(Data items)
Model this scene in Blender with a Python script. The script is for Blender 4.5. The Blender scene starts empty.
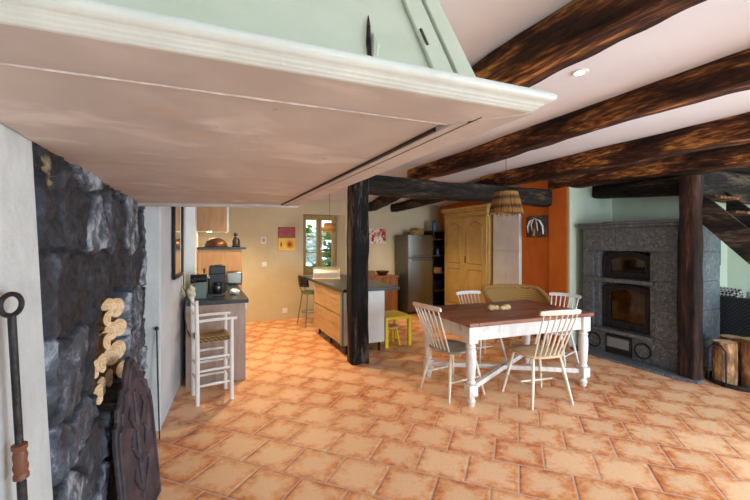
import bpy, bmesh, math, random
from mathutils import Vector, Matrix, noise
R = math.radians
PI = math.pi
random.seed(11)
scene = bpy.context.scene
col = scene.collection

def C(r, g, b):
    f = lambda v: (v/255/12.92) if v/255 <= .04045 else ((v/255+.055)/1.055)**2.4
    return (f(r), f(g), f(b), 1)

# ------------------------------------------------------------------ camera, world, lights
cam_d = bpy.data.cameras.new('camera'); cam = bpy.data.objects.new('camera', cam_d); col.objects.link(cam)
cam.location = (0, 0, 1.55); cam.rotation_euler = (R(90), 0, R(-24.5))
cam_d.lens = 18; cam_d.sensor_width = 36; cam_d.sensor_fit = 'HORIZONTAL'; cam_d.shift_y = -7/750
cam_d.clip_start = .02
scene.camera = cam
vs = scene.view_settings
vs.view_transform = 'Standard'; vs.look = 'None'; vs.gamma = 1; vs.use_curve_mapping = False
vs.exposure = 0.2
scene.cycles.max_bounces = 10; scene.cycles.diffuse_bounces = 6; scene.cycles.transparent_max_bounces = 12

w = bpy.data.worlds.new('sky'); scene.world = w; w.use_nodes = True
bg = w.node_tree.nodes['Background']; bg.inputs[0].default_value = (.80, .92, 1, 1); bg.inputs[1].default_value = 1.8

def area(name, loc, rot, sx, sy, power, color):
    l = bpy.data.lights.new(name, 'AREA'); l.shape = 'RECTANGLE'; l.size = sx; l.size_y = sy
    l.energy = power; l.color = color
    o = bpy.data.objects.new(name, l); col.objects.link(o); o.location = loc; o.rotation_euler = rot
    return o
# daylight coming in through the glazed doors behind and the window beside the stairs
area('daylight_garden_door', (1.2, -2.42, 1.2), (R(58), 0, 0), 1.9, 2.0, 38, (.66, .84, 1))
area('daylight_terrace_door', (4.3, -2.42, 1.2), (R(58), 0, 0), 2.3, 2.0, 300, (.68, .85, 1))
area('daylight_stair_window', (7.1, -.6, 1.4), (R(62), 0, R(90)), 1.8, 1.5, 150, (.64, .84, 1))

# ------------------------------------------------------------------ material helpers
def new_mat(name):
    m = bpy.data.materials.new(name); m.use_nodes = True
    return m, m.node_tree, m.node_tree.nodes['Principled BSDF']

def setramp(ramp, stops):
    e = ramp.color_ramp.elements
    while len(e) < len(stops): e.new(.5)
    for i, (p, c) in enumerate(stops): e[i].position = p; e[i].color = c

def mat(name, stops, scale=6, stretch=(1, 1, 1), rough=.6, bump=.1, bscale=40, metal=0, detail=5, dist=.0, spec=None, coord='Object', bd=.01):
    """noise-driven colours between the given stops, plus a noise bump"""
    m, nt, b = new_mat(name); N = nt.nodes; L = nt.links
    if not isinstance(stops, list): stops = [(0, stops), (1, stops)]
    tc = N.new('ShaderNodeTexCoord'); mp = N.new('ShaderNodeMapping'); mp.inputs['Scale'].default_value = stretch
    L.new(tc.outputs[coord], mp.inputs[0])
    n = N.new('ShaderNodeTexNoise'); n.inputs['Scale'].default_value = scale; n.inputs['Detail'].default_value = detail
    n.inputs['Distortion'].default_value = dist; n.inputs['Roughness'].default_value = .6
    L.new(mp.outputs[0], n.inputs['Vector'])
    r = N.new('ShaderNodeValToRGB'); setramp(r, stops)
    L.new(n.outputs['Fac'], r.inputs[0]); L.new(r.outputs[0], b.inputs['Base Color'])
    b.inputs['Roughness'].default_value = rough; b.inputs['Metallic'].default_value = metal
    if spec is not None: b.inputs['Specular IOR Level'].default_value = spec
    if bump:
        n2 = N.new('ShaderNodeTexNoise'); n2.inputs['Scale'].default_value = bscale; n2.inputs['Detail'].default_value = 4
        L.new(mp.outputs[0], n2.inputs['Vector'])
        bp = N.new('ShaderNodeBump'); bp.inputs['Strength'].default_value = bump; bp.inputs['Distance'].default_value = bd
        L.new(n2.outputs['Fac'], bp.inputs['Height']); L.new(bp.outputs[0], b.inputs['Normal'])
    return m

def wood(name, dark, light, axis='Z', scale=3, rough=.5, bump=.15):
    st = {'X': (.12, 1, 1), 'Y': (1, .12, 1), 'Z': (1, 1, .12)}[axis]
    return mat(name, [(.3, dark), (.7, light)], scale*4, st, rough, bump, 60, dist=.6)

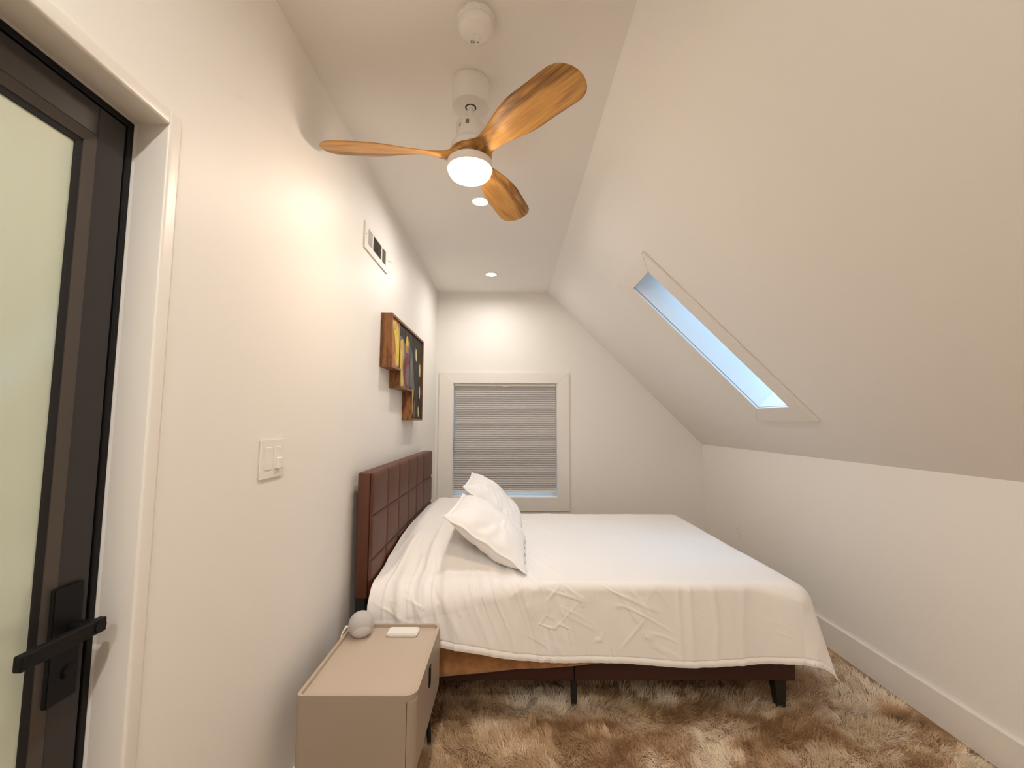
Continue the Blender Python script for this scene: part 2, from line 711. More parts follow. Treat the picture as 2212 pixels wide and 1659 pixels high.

> **Problem**:
Repeat the preceding records precisely, and leave every picture out of the copy.

> **Exercise output**:
Model this scene in Blender with a Python script. The script is for Blender 4.5. The Blender scene starts empty.
import bpy, bmesh, math, random
from mathutils import Vector, Matrix, noise
R = math.radians
PI = math.pi
random.seed(11)
scene = bpy.context.scene
col = scene.collection

def C(r, g, b):
    f = lambda v: (v/255/12.92) if v/255 <= .04045 else ((v/255+.055)/1.055)**2.4
    return (f(r), f(g), f(b), 1)

# ------------------------------------------------------------------ camera, world, lights
cam_d = bpy.data.cameras.new('camera'); cam = bpy.data.objects.new('camera', cam_d); col.objects.link(cam)
cam.location = (0, 0, 1.55); cam.rotation_euler = (R(90), 0, R(-24.5))
cam_d.lens = 18; cam_d.sensor_width = 36; cam_d.sensor_fit = 'HORIZONTAL'; cam_d.shift_y = -7/750
cam_d.clip_start = .02
scene.camera = cam
vs = scene.view_settings
vs.view_transform = 'Standard'; vs.look = 'None'; vs.gamma = 1; vs.use_curve_mapping = False
vs.exposure = 0.2
scene.cycles.max_bounces = 10; scene.cycles.diffuse_bounces = 6; scene.cycles.transparent_max_bounces = 12

w = bpy.data.worlds.new('sky'); scene.world = w; w.use_nodes = True
bg = w.node_tree.nodes['Background']; bg.inputs[0].default_value = (.80, .92, 1, 1); bg.inputs[1].default_value = 1.8

def area(name, loc, rot, sx, sy, power, color):
    l = bpy.data.lights.new(name, 'AREA'); l.shape = 'RECTANGLE'; l.size = sx; l.size_y = sy
    l.energy = power; l.color = color
    o = bpy.data.objects.new(name, l); col.objects.link(o); o.location = loc; o.rotation_euler = rot
    return o
# daylight coming in through the glazed doors behind and the window beside the stairs
area('daylight_garden_door', (1.2, -2.42, 1.2), (R(58), 0, 0), 1.9, 2.0, 38, (.66, .84, 1))
area('daylight_terrace_door', (4.3, -2.42, 1.2), (R(58), 0, 0), 2.3, 2.0, 300, (.68, .85, 1))
area('daylight_stair_window', (7.1, -.6, 1.4), (R(62), 0, R(90)), 1.8, 1.5, 150, (.64, .84, 1))

# ------------------------------------------------------------------ material helpers
def new_mat(name):
    m = bpy.data.materials.new(name); m.use_nodes = True
    return m, m.node_tree, m.node_tree.nodes['Principled BSDF']

def setramp(ramp, stops):
    e = ramp.color_ramp.elements
    while len(e) < len(stops): e.new(.5)
    for i, (p, c) in enumerate(stops): e[i].position = p; e[i].color = c

def mat(name, stops, scale=6, stretch=(1, 1, 1), rough=.6, bump=.1, bscale=40, metal=0, detail=5, dist=.0, spec=None, coord='Object', bd=.01):
    """noise-driven colours between the given stops, plus a noise bump"""
    m, nt, b = new_mat(name); N = nt.nodes; L = nt.links
    if not isinstance(stops, list): stops = [(0, stops), (1, stops)]
    tc = N.new('ShaderNodeTexCoord'); mp = N.new('ShaderNodeMapping'); mp.inputs['Scale'].default_value = stretch
    L.new(tc.outputs[coord], mp.inputs[0])
    n = N.new('ShaderNodeTexNoise'); n.inputs['Scale'].default_value = scale; n.inputs['Detail'].default_value = detail
    n.inputs['Distortion'].default_value = dist; n.inputs['Roughness'].default_value = .6
    L.new(mp.outputs[0], n.inputs['Vector'])
    r = N.new('ShaderNodeValToRGB'); setramp(r, stops)
    L.new(n.outputs['Fac'], r.inputs[0]); L.new(r.outputs[0], b.inputs['Base Color'])
    b.inputs['Roughness'].default_value = rough; b.inputs['Metallic'].default_value = metal
    if spec is not None: b.inputs['Specular IOR Level'].default_value = spec
    if bump:
        n2 = N.new('ShaderNodeTexNoise'); n2.inputs['Scale'].default_value = bscale; n2.inputs['Detail'].default_value = 4
        L.new(mp.outputs[0], n2.inputs['Vector'])
        bp = N.new('ShaderNodeBump'); bp.inputs['Strength'].default_value = bump; bp.inputs['Distance'].default_value = bd
        L.new(n2.outputs['Fac'], bp.inputs['Height']); L.new(bp.outputs[0], b.inputs['Normal'])
    return m

def wood(name, dark, light, axis='Z', scale=3, rough=.5, bump=.15):
    st = {'X': (.12, 1, 1), 'Y': (1, .12, 1), 'Z': (1, 1, .12)}[axis]
    return mat(name, [(.3, dark), (.7, light)], scale*4, st, rough, bump, 60, dist=.6)

Continue the Blender Python script for this scene: part 2, from line 711. More parts follow. Treat the picture as 2212 pixels wide and 1659 pixels high.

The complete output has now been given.